Daily News Clips
Office of the Chancellor / Public Affairs
Friday, August 15, 2003
 

Sacramento Bee 8-15-03

Editorial: Tarnished team

 

Arnold Schwarzenegger, the gubernatorial candidate who's vowed to "clean up Sacramento," has recruited for his team a passel of political operatives with some serious dirty laundry of their own.
Remember Chuck Quackenbush?
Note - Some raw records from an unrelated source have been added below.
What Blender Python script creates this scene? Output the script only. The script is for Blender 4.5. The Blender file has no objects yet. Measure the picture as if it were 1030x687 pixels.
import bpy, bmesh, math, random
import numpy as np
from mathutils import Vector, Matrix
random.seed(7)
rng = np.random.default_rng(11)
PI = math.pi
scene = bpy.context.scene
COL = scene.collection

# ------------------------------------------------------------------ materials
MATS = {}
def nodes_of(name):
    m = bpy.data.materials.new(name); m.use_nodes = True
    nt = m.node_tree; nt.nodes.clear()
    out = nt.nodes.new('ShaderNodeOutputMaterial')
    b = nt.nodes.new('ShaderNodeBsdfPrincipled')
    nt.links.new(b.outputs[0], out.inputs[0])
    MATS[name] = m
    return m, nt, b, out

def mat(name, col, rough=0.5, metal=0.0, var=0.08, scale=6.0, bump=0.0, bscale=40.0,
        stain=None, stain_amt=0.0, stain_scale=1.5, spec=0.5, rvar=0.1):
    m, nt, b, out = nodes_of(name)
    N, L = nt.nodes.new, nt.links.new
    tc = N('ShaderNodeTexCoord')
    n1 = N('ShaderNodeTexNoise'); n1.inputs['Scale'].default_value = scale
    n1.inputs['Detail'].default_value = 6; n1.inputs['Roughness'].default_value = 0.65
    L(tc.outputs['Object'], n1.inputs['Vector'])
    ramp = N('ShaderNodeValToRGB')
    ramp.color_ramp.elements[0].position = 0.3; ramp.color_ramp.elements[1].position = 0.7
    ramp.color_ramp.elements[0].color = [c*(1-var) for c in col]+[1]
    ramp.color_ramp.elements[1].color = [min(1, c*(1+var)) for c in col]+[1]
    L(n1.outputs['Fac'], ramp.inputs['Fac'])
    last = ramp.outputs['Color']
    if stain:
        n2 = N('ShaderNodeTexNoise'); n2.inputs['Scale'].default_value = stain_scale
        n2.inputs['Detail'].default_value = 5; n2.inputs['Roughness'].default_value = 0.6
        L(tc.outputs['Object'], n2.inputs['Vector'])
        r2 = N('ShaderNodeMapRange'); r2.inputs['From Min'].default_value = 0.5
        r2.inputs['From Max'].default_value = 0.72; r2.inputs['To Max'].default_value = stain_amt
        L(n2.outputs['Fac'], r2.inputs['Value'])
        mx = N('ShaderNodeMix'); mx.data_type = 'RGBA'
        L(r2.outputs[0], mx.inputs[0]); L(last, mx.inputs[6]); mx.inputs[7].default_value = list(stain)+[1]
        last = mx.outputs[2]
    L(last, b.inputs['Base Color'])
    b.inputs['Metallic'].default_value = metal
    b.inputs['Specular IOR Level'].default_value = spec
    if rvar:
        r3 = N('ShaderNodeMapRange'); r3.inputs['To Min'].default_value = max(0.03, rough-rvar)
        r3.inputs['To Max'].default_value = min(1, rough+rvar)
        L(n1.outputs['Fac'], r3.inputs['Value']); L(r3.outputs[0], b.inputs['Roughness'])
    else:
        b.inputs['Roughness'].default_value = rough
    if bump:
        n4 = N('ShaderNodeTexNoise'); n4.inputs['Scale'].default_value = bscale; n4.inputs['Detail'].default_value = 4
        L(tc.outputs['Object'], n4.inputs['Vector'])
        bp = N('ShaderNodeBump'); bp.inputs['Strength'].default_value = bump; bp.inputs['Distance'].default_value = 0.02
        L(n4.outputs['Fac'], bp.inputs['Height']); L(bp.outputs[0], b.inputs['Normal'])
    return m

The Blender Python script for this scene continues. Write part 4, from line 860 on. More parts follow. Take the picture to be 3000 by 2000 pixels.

He was the insurance commissioner driven from office three years ago when it was discovered that he went soft on insurance companies that allegedly bilked thousands of policyholders whose homes were damaged in the devastating 1994 Northridge earthquake.

Rather than fining insurance companies for misconduct, Quackenbush reached settlement agreements that required the companies to contribute millions of dollars to private foundations.

Those foundations produced a series of public service announcements that starred the politically ambitious Quackenbush.

As The Bee's Gary Delsohn reported Thursday, the political consultants who hatched the Quackenbush scheme and benefited handsomely from it are now working for Schwarzenegger. They include longtime Republican operatives Jeff Randle, Don Sipple and Marty Wilson. Joe Shumate, another former Quackenbush consultant, told The Bee he's been contacted by the Schwarzenegger team about a job but has not yet been hired.

The re-emergence of the Quackenbush team is illustrative of the nature of politics in Sacramento (or Washington or Austin or Albany for that matter). An army of campaign advisers, public relations firms, pollsters, lobbyists and assorted other camp followers finds itself between jobs. This army depends on infusions of cash from special interests: insurance companies or labor unions or energy companies or trial lawyers or doctors or Indian gaming tribes. With term limits, and now recall, candidates come and go at a dizzying pace. The political class that feeds on campaigns is constant. So are the special interests.

Schwarzennegger has tried to position himself above it all. Launching his campaign using the co-authors of one of California's most recent scandals suggests he's not very familiar with the cesspool he says he wants to drain.